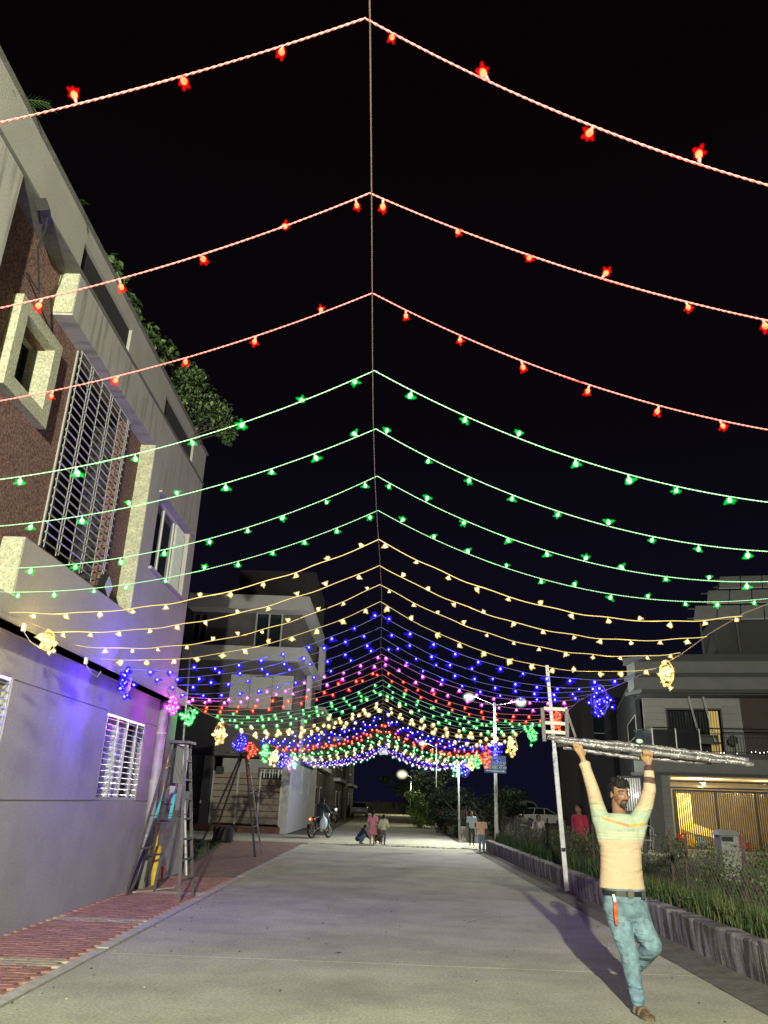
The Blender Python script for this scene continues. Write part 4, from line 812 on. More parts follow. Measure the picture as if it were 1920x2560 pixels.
# upper side window and lower block behind
swf = MB(TH); 
for (a0, b0, z0, a1, b1, z1) in ((-1.03, 2.6, 4.5, -.99, 2.66, 5.75), (-1.03, 7.4, 4.5, -.99, 7.46, 5.75), (-1.03, 2.66, 5.7, -.99, 7.4, 5.75), (-1.03, 2.66, 4.5, -.99, 7.4, 4.55), (-1.03,2.66,4.8,-.99,7.4,4.83)): swf.box(a0, b0, z0, a1, b1, z1)
swo = swf.build('window_frame', ALU, RH); MB(TH).box(-1.02, 2.66, 4.55, -1.005, 7.4, 5.7).build('pane', GLASS, swo)
bb = thing('house', 'plain dark block with a small window behind the balcony house', 'house', (16, 60, 0)); MB().box(15.0, 60, 0, 24, 70, 11.0).build('wall', mat('back_block', (.05,.047,.062), .85, .1, 1), bb)
w = MB().box(15.5, 59.95, 6.2, 16.3, 59.99, 8.2).build('window', GLASS, bb); MB().box(15.5,59.9,6.9,16.3,59.94,6.96).build('window_bar', ALU, w)
MB().box(14.7, 59.8, 11.0, 24, 70, 11.4).build('roof_slab', mat('back_block', (.085,.08,.095), .85), bb)
# roof tower and solar panels on a steel rack
rb_('stair_room', 3.0, 3, 7.5, 7, 7, 10.4, mat('stair_room_paint', (.07,.07,.075), .85, .1, 1))
so = thing('solar_array', 'three rows of solar panels on a steel rack above the right house', 'solar panels', TH @ Vector((3.5, 3, 7.5)))
SP = mat('solar_panel_back', (.55,.57,.57), .5, .1, 2)
for r_ in range(3):
    for c in range(4):
        a0 = 2.0+r_*.95+c*1.05; z0 = 10.15+r_*1.15; b0 = 2.6+r_*1.5; mb = MB(TH)
        mb.add([(a0,b0,z0),(a0+1.0,b0,z0),(a0+1.35,b0+1.2,z0+.95),(a0+.35,b0+1.2,z0+.95),(a0,b0,z0+.04),(a0+1.0,b0,z0+.04),(a0+1.35,b0+1.2,z0+.99),(a0+.35,b0+1.2,z0+.99)], [(0,3,2,1),(4,5,6,7),(0,1,5,4),(1,2,6,5),(2,3,7,6),(3,0,4,7)]); mb.build('solar_panel', SP, so)
RK = mat('rack_steel', (.09,.09,.09), .6)
for a, z in ((2.3, 9.95), (3.9, 10.0), (5.5, 10.0)):
    MB(TH).bar((a, 2.7, 7.5), (a, 2.7, z), .07).build('rack_leg', RK, so); MB(TH).bar((a, 2.7, z+.05), (a+1.95, 6.8, z+3.3), .07).build('rack_rafter', RK, so); MB(TH).bar((a+1.6, 6.2, 7.5), (a+1.6, 6.2, z+2.7), .07).build('rack_leg', RK, so); MB(TH).bar((a, 2.7, 8.3), (a+1.6, 6.2, z+2.2), .05).build('rack_brace', RK, so)
for r_ in range(3):
    for d in (.2, .9): MB(TH).bar((1.7+r_*.95+d*.3, 2.6+r_*1.5+d*1.2, 10.10+r_*1.15+d*.95), (7+r_*.95, 2.6+r_*1.5+d*1.2, 10.10+r_*1.15+d*.95), .06).build('rack_purlin', RK, so)
# ================================================================== GARDEN WALL, FENCE, PLANTS
WALLM = mat('stained_wall_concrete', (.155,.145,.13), .92, .55, 2.4, .9, 32, stretch=(1, 2.8, .45), col2=(.34,.31,.315), speck=.25)
_r = [q for q in WALLM.node_tree.nodes if q.type == 'VALTORGB'][0].color_ramp.elements; _r[0].position = .43; _r[1].position = .62; _r[0].color = (.055,.050,.042,1); _r[1].color = (.30,.28,.28,1)
gw = thing('garden_wall', 'low stained concrete garden wall along the right edge of the road', 'wall', (3.72, 20, 0))
y = -3.0; i = 0
while y < 29.9:
    L = min(random.choice((3.4, 4.2, 2.9)), 29.9-y) if i else 11.35; z = .40 if i else .45; L = min(L, 29.95-y)
    b = MB(); n = max(4, int(L/.22)); vs = []; fs = []
    for k in range(n+1):
        yy = y+L*k/n; j = .018*noise.noise(Vector((yy*2.3, 7, 0))); jz = .022*noise.noise(Vector((yy*3.1, 1, 5)))
        vs += [(3.66+j*.4, yy, -.1), (3.625+j, yy, z*.55), (3.62+j, yy, z-.02+jz), (3.64+j, yy, z+jz), (3.83-j, yy, z+jz*.8), (3.84, yy, -.1)]
    for k in range(n):
        for q in range(5): a = k*6+q; fs.append((a, a+1, a+7, a+6))
    fs += [tuple(range(6)), tuple(n*6+q for q in reversed(range(6)))]
    b.add(vs, fs); b.build('wall_segment', WALLM, gw); y += L+.02; i += 1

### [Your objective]
Repeat the material above verbatim. Leave the pictures behind.

### [Task result]
The Blender Python script for this scene continues. Write part 4, from line 812 on. More parts follow. Measure the picture as if it were 1920x2560 pixels.
# upper side window and lower block behind
swf = MB(TH); 
for (a0, b0, z0, a1, b1, z1) in ((-1.03, 2.6, 4.5, -.99, 2.66, 5.75), (-1.03, 7.4, 4.5, -.99, 7.46, 5.75), (-1.03, 2.66, 5.7, -.99, 7.4, 5.75), (-1.03, 2.66, 4.5, -.99, 7.4, 4.55), (-1.03,2.66,4.8,-.99,7.4,4.83)): swf.box(a0, b0, z0, a1, b1, z1)
swo = swf.build('window_frame', ALU, RH); MB(TH).box(-1.02, 2.66, 4.55, -1.005, 7.4, 5.7).build('pane', GLASS, swo)
bb = thing('house', 'plain dark block with a small window behind the balcony house', 'house', (16, 60, 0)); MB().box(15.0, 60, 0, 24, 70, 11.0).build('wall', mat('back_block', (.05,.047,.062), .85, .1, 1), bb)
w = MB().box(15.5, 59.95, 6.2, 16.3, 59.99, 8.2).build('window', GLASS, bb); MB().box(15.5,59.9,6.9,16.3,59.94,6.96).build('window_bar', ALU, w)
MB().box(14.7, 59.8, 11.0, 24, 70, 11.4).build('roof_slab', mat('back_block', (.085,.08,.095), .85), bb)
# roof tower and solar panels on a steel rack
rb_('stair_room', 3.0, 3, 7.5, 7, 7, 10.4, mat('stair_room_paint', (.07,.07,.075), .85, .1, 1))
so = thing('solar_array', 'three rows of solar panels on a steel rack above the right house', 'solar panels', TH @ Vector((3.5, 3, 7.5)))
SP = mat('solar_panel_back', (.55,.57,.57), .5, .1, 2)
for r_ in range(3):
    for c in range(4):
        a0 = 2.0+r_*.95+c*1.05; z0 = 10.15+r_*1.15; b0 = 2.6+r_*1.5; mb = MB(TH)
        mb.add([(a0,b0,z0),(a0+1.0,b0,z0),(a0+1.35,b0+1.2,z0+.95),(a0+.35,b0+1.2,z0+.95),(a0,b0,z0+.04),(a0+1.0,b0,z0+.04),(a0+1.35,b0+1.2,z0+.99),(a0+.35,b0+1.2,z0+.99)], [(0,3,2,1),(4,5,6,7),(0,1,5,4),(1,2,6,5),(2,3,7,6),(3,0,4,7)]); mb.build('solar_panel', SP, so)
RK = mat('rack_steel', (.09,.09,.09), .6)
for a, z in ((2.3, 9.95), (3.9, 10.0), (5.5, 10.0)):
    MB(TH).bar((a, 2.7, 7.5), (a, 2.7, z), .07).build('rack_leg', RK, so); MB(TH).bar((a, 2.7, z+.05), (a+1.95, 6.8, z+3.3), .07).build('rack_rafter', RK, so); MB(TH).bar((a+1.6, 6.2, 7.5), (a+1.6, 6.2, z+2.7), .07).build('rack_leg', RK, so); MB(TH).bar((a, 2.7, 8.3), (a+1.6, 6.2, z+2.2), .05).build('rack_brace', RK, so)
for r_ in range(3):
    for d in (.2, .9): MB(TH).bar((1.7+r_*.95+d*.3, 2.6+r_*1.5+d*1.2, 10.10+r_*1.15+d*.95), (7+r_*.95, 2.6+r_*1.5+d*1.2, 10.10+r_*1.15+d*.95), .06).build('rack_purlin', RK, so)
# ================================================================== GARDEN WALL, FENCE, PLANTS
WALLM = mat('stained_wall_concrete', (.155,.145,.13), .92, .55, 2.4, .9, 32, stretch=(1, 2.8, .45), col2=(.34,.31,.315), speck=.25)
_r = [q for q in WALLM.node_tree.nodes if q.type == 'VALTORGB'][0].color_ramp.elements; _r[0].position = .43; _r[1].position = .62; _r[0].color = (.055,.050,.042,1); _r[1].color = (.30,.28,.28,1)
gw = thing('garden_wall', 'low stained concrete garden wall along the right edge of the road', 'wall', (3.72, 20, 0))
y = -3.0; i = 0
while y < 29.9:
    L = min(random.choice((3.4, 4.2, 2.9)), 29.9-y) if i else 11.35; z = .40 if i else .45; L = min(L, 29.95-y)
    b = MB(); n = max(4, int(L/.22)); vs = []; fs = []
    for k in range(n+1):
        yy = y+L*k/n; j = .018*noise.noise(Vector((yy*2.3, 7, 0))); jz = .022*noise.noise(Vector((yy*3.1, 1, 5)))
        vs += [(3.66+j*.4, yy, -.1), (3.625+j, yy, z*.55), (3.62+j, yy, z-.02+jz), (3.64+j, yy, z+jz), (3.83-j, yy, z+jz*.8), (3.84, yy, -.1)]
    for k in range(n):
        for q in range(5): a = k*6+q; fs.append((a, a+1, a+7, a+6))
    fs += [tuple(range(6)), tuple(n*6+q for q in reversed(range(6)))]
    b.add(vs, fs); b.build('wall_segment', WALLM, gw); y += L+.02; i += 1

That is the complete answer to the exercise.